I've been thinking about the 5 stages of grief. Identified by Dr. Elizabeth Kubler-Ross the 5 stages are commonly displayed by people facing their own, imminent death. The concept has become popularly associated with most any type of tragic or devastating occurrence. Not to make light of true tragedy, for I am acutely aware of how often we throw those kinds of words around, rendering their original intent nearly meaningless. In its own way this has been a devastating experience...being unemployed without the means to support myself, to pay my bills, to face retirement without a hope of normalcy. In the beginning I kind of wondered why - having acknowledged its seriousness - the situation was NOT freaking me out. Was it, in fact, denial - the first stage of grief? I think in some ways it was. I am still a little in denial, now hoping more than believing that I - unlike all the people I know in the same situation - I will find a job before the problem becomes serious. But the second half of stage 1 - isolation - WAS prominent. I was choosing not to see anyone or do anything when possible because it all seemed too frivolous. I felt I had to be conservative, workman-like in my day-to-day activity. Stage 1: check!
Stage 2, Anger. I don't know that I was angry. I didn't blame the company or anyone in it, I didn't rail against God and humanity. But then I realized, as time went by, I was beginning to become infuriated at the situation itself. How could I, a person who always played by the rules, who never took anything from anyone, who has done everything necessary to be a responsible self-supporting "good citizen," be in this situation? How unfair is it that the unscrupulous businessmen/bankers/brokers et al are getting handouts from the government to save them from themselves and I'm on my own. Stage 2: check!
Stage 3, Bargaining. I didn't exactly skip stage 3 but my bargaining was a little more subtle. I gave myself a month to be unemotional, proactive and hopeful. Well the month came and went with no change. I gave myself one more week because, after all, there were some hopeful signs. The week came and went. I gave myself another day and the day came and went. Stage 3: check!
Stage 4, Depression? Hmm, stage 4. Suffice it to say for the first time - there were tears. Stage 4: check!

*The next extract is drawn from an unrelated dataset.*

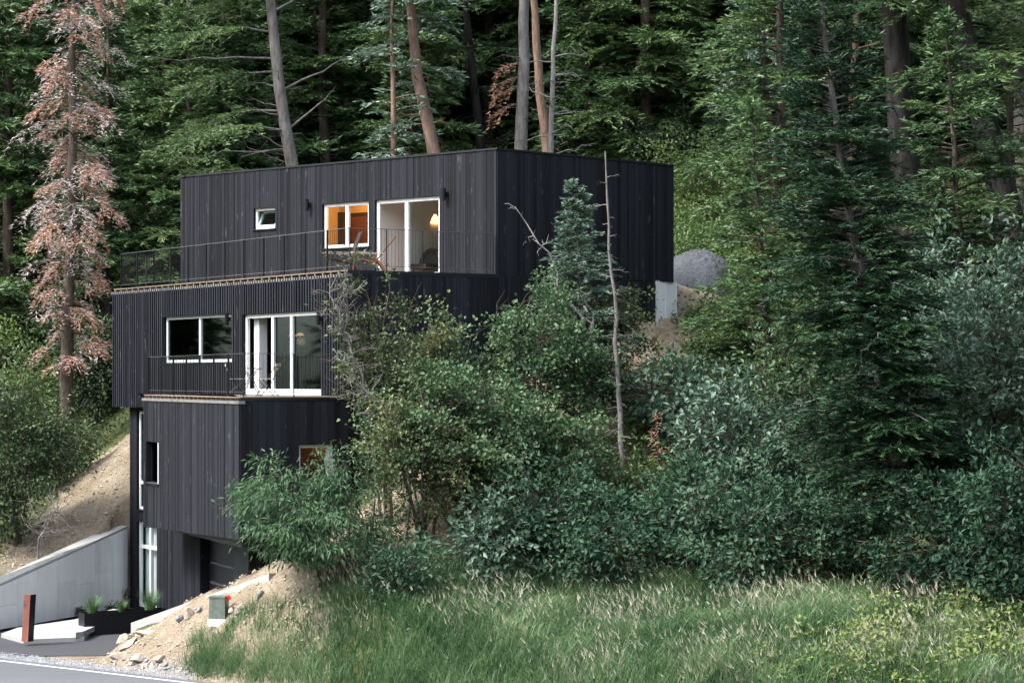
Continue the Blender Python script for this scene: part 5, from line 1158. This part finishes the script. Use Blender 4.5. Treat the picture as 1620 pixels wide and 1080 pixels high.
for k, (u, Y, wp, hp) in enumerate(((196, 66.5, 22, 26), (176, 65.3, 14, 12), (128, 64.2, 18, 14))):
    shrub('small_bush', ('tiny green shrub on the sandy bank left of the stair window', 'sprig of green just above the top of the retaining wall', 'dry little shrub on the sandy bank by the wall top')[k], u, None, Y, 450+k, wp, hp, 'under', cat='bush', n_cl=14, n_lf=300, crad=.14, stems=4, leaf=(.07, .04))

for k, (x, y, m) in enumerate(((15.5, 47, 'dogwood'), (17.5, 53, 'alder'), (14.5, 42.5, 'dogwood'), (20, 60, 'alder'), (18.5, 44, 'maple'))):
    shrub('leafy_bush', ('dogwood', 'silvery', 'low dogwood', 'upper silvery', 'green')[k]+' bush of the hillside just beyond the right edge of the picture', x/y*F+810, None, y, 480+k, 280, 260, m, n_cl=150, n_lf=5500, crad=.36, stems=7, zlo=.05, hollow=.5, **dg)
# ------------------------------------------------------------------ ground cover and grass
def scatter(N, rng, box, keep):
    x = rng.uniform(box[0], box[1], N); y = rng.uniform(box[2], box[3], N); m = keep(x, y); x, y = x[m], y[m]; return x, y, height(x, y)
def behind_road(x, y, d=.8): return ((x-ROAD_A[0])*ROAD_N[0]+(y-ROAD_A[1])*ROAD_N[1]) > d
HP = [grow([U_FL, U_FR, U_BR, U_BL], .2), np.array([M_FL, M_FR, M_K, M_R, M_B]), np.array(FLAT)]
def free(x, y):
    m = np.ones(x.shape, bool)
    for p in HP: m &= ~inpoly(x, y, p)
    return m
rng = np.random.default_rng(9)
def inview(x, y, pad=380): u = 810+x/y*F; return (u > -pad) & (u < 1620+pad)
# leafy undergrowth of the forest floor
x, y, z = scatter(420000, rng, (-38, 42, 42, 125), lambda x, y: free(x, y) & inview(x, y) & (rng.random(x.shape) < np.clip(1.15-y/115, .12, 1)) & (sandw(x, y) < .18+.25*rng.random(x.shape)) & ((y > 49.5) | (x > 10)) & behind_road(x, y, 2.5) & ~((x < -4) & (y < 66) & (height(x, y) < 1.2)))
lump = .5+.5*np.sin(x*1.7+np.sin(y*1.3)*2)*np.sin(y*1.9+np.sin(x*1.1)*2); N = len(x); hgt = .05+rng.random(N)**.7*(.25+.75*lump)*.8
q = MB(); c = np.stack([x, y, z+hgt], 1); sc_ = .6+y/110
q.leaves(c, rng.normal(size=(N, 3))+[0, 0, .2], nrm(rng.normal(size=(N, 3))*.7+[0, -.2, 1.]), .12*sc_*rng.uniform(.6, 1.3, N), .08*sc_*rng.uniform(.6, 1.2, N), np.clip(lump*.5+rng.random(N)*.5, 0, 1))
stuff(q.build('undergrowth', M['under']), 'leafy dark green undergrowth covering the hillside below the trees', 'undergrowth')
# undergrowth right of the house, leaf colour brightened to look sunlit
pc = P(1130, 420, 70)
x, y, z = scatter(200000, rng, (-2, 20, 56, 92), lambda x, y: free(x, y) & (np.hypot((x-pc[0])/4.2, (y-pc[1])/12) < 1+.3*rng.random(x.shape)) & (sandw(x, y) < .3+.25*rng.random(x.shape)))
lump = .5+.5*np.sin(x*1.9+np.sin(y*1.2)*2)*np.sin(y*1.5+np.sin(x*1.3)*2); N = len(x)
q = MB(); c = np.stack([x, y, z+.05+rng.random(N)**.7*(.3+.9*lump)], 1)
q.leaves(c, rng.normal(size=(N, 3))+[0, 0, .2], nrm(rng.normal(size=(N, 3))*.7+[0, -.2, 1.]), .13*rng.uniform(.6, 1.3, N), .09*rng.uniform(.6, 1.2, N), np.clip(lump*.5+rng.random(N)*.5, 0, 1))
stuff(q.build('bright_undergrowth', M['bright']), 'yellow-green undergrowth coloured brighter to look sunlit on the slope right of the house', 'undergrowth')
# yellow-green leafy plants at the lower right
def lime_keep(x, y):
    p0 = P(1500, 1010, 42.2); return behind_road(x, y) & ((((x-p0[0]-.0)/3.4)**2+((y-p0[1])/2.0)**2) < 1.+.3*np.sin(x*3)*np.sin(y*4)) & inview(x, y)
x, y, z = scatter(34000, rng, (2, 14, 38, 50), lime_keep); N = len(x); lump = .5+.5*np.sin(x*2.7+np.sin(y*2.3)*2)*np.sin(y*2.9)
q = MB(); c = np.stack([x, y, z+.08+rng.random(N)**.6*(.25+.6*lump)], 1)
q.leaves(c, rng.normal(size=(N, 3))+[0, 0, .1], nrm(rng.normal(size=(N, 3))*.6+[0, -.2, 1.]), .105*rng.uniform(.5, 1.3, N), .085*rng.uniform(.6, 1.2, N), np.clip(lump*.5+rng.random(N)*.5, 0, 1))
stuff(q.build('ground_cover', M['lime']), 'low yellow-green leafy ground cover in the lower right corner', 'ground cover')
# meadow grass
def blades(q, c, h, lean, wd, rng, var, droop=.35, segs=3, mat=0):
    N = len(c); a = rng.uniform(0, 6.283, N); d = np.stack([np.cos(a), np.sin(a), 0*a], 1)+lean; side = np.stack([-np.sin(a+.8), np.cos(a+.8), 0*a], 1); V = []; ks_ = np.linspace(0, 1, segs+1)
    bend = h*rng.uniform(.15, .75, N)
    for k, s in enumerate(ks_):
        m_ = c+d*(bend*s**2)[:, None]+np.array([0, 0, 1.])*(h*(s-droop*s**3))[:, None]; w_ = (wd*(1-.85*s**1.5))[:, None]/2; V += [m_-side*w_, m_+side*w_]
    V = np.stack(V, 1); i = np.arange(N)[:, None]*(2*(segs+1)); Q = np.concatenate([i+np.array([[2*k, 2*k+1, 2*k+3, 2*k+2]]) for k in range(segs)], 1).reshape(-1, 4)
    q.add(V.reshape(-1, 3), Q, var=np.repeat(var, 2*(segs+1)), mat=mat); return V[:, -1]
mtop = np.array([P(u, 900, Y)[:2] for u, Y in ((380, 51), (620, 50.5))])
def meadow_d(x, y):
    """1 in the meadow, fading towards the mound and the thicket"""
    u = 810+x/y*F; yb = np.interp(u, [290, 420, 560, 700, 900, 1200, 1400, 1700], [49.6, 50.2, 51.0, 50.6, 50.4, 48.2, 45.6, 42.6])
    d = np.clip((yb-y)/.9, 0, 1)*np.clip((u-330)/120, .0, 1)
    v = HOR+(ZC-height(x, y))/y*F; ul = np.interp(v, [890, 960, 1020, 1075], [580, 460, 410, 370])
    return np.clip((yb-y)/.9, 0, 1)*np.clip((u-ul+60)/150, 0, 1)**1.6
N0 = 260000
x, y, z = scatter(N0, rng, (-9, 12, 38, 52), lambda x, y: behind_road(x, y, .55) & inview(x, y, 60) & (rng.random(x.shape) < meadow_d(x, y)) & ~lime_keep(x, y-0) | (behind_road(x, y, .55) & lime_keep(x, y) & (rng.random(x.shape) < .5)))
N = len(x); pat = .5+.5*np.sin(x*.9+np.sin(y*1.1)*1.7+1)*np.sin(y*1.5+x*.3); pat2 = .5+.5*np.sin(x*2.9+2)*np.sin(y*3.1+x)
u_ = 810+x/y*F; hh = (.40+.50*pat+.30*pat2)*rng.uniform(.4, 1.3, N)*np.interp(u_, [300, 420, 560], [.6, .8, 1])
q = MB(); blades(q, np.stack([x, y, z-.02], 1), hh, np.array([-.35, -.1, 0]), rng.uniform(.010, .026, N), rng, np.clip(-.05+.35*pat2+rng.random(N)**1.3*.95, 0, 1))
# sparse tufts on the mound
TX = []
for k in range(42):
    u = rng.uniform(300, 470); v = rng.uniform(965, 1075) if u > 340 else rng.uniform(1010, 1075); p = hit(u, v)
    if behind_road(p[0], p[1], .4): TX.append(np.array([p[0], p[1]])+rng.normal(0, .12, (45, 2)))
for (u, v, n_) in ((318, 1060, 6), (335, 1050, 6), (308, 1048, 4), (350, 1066, 6), (375, 1060, 5), (395, 1072, 6), (420, 1060, 6), (330, 1030, 3)):
    for _ in range(n_): p = hit(u+rng.uniform(-16, 16), v+rng.uniform(-10, 10)); TX.append(np.array([p[0], p[1]])+rng.normal(0, .13, (60, 2)))
TX = np.concatenate(TX); n_ = len(TX); blades(q, np.stack([TX[:, 0], TX[:, 1], height(TX[:, 0], TX[:, 1])-.02], 1), rng.uniform(.2, .62, n_), np.array([-.1, 0, 0]), rng.uniform(.007, .014, n_), rng, rng.random(n_))
stuff(q.build('grass', M['grass']), 'tall tangled green meadow grass across the foreground', 'grass')
# broad-leaved weeds among the grass
x, y, z = scatter(30000, rng, (-8, 12, 38.5, 51.5), lambda x, y: behind_road(x, y, 1) & inview(x, y, 60) & (rng.random(x.shape) < meadow_d(x, y)) & ((np.sin(x*2.1+y*1.3+1)*np.sin(y*2.6-x*.9+.5) > .35) | (rng.random(x.shape) < .06)))
N = len(x); q = MB(); c = np.stack([x, y, z+.1+rng.random(N)*.5], 1)
q.leaves(c, rng.normal(size=(N, 3))+[0, 0, .4], nrm(rng.normal(size=(N, 3))*.7+[0, -.2, 1.]), .12*rng.uniform(.4, 1.3, N), .05*rng.uniform(.6, 1.3, N), rng.random(N))
stuff(q.build('weeds', M['maple']), 'dark green broad-leaved weeds growing in patches through the meadow grass', 'weeds')
# seed heads
q = MB(); x, y, z = scatter(15000, rng, (-7, 12, 38.5, 50), lambda x, y: behind_road(x, y, 1) & inview(x, y, 60) & (rng.random(x.shape) < meadow_d(x, y)*(.15+.85*(np.sin(x*1.3+y*.7)*np.sin(y*1.6-x*.4) > .1))))
N = len(x); hh = rng.uniform(.55, 1.05, N); tip = blades(q, np.stack([x, y, z], 1), hh, np.array([-.4, -.1, 0]), np.full(N, .006), rng, rng.random(N)*.5+.3, .12)
L = rng.uniform(.10, .2, N); dd = nrm(np.stack([-.5+rng.normal(0, .4, N), rng.normal(0, .3, N), 1.+0*L], 1))
for k in range(3): q.needles(tip[:, :]-dd*.05+rng.normal(0, .006, (N, 3)), dd+rng.normal(0, .12, (N, 3)), L, np.full(N, .011), .3+.7*rng.random(N), rng)
stuff(q.build('seed_heads', M['straw']), 'pale straw-coloured grass seed heads standing above the meadow', 'seed heads')
# litter of dry stalks on the bank and leaves under trees
q = MB(); x, y, z = scatter(9000, rng, (-17, -8, 58, 72), lambda x, y: free(x, y) & (sandw(x, y) > .1)); N = len(x)
blades(q, np.stack([x, y, z-.01], 1), rng.uniform(.05, .22, N), np.array([0, 0, 0]), rng.uniform(.006, .014, N), rng, rng.random(N), .6, 2)
stuff(q.build('dry_stalks', M['straw']), 'thin dry stalks scattered over the sandy bank above the retaining wall', 'dry grass')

And stage 5, Acceptance? I'm not sure. Yes I've accepted "it" for what it is. And this is really where the analogy falls apart. I can say I have accepted it but, unlike one in the throes of a real tragedy - I will go on. My acceptance is only of a revised way of life - not the end of one. That's what I need to hold onto. I need to get over myself - it's not a tragedy - it's a setback. I have started doing things again. I have days I feel positive about the changes to come. I will likely have to embrace a new way of living,. I will likely have to make some decisions that do not come easily to me. I am already a little taken aback at my lack of a decisive direction. Maybe - since this isn't about a tragedy of that magnitude - maybe the fifth stage in this process - of forced reinvention - is Action.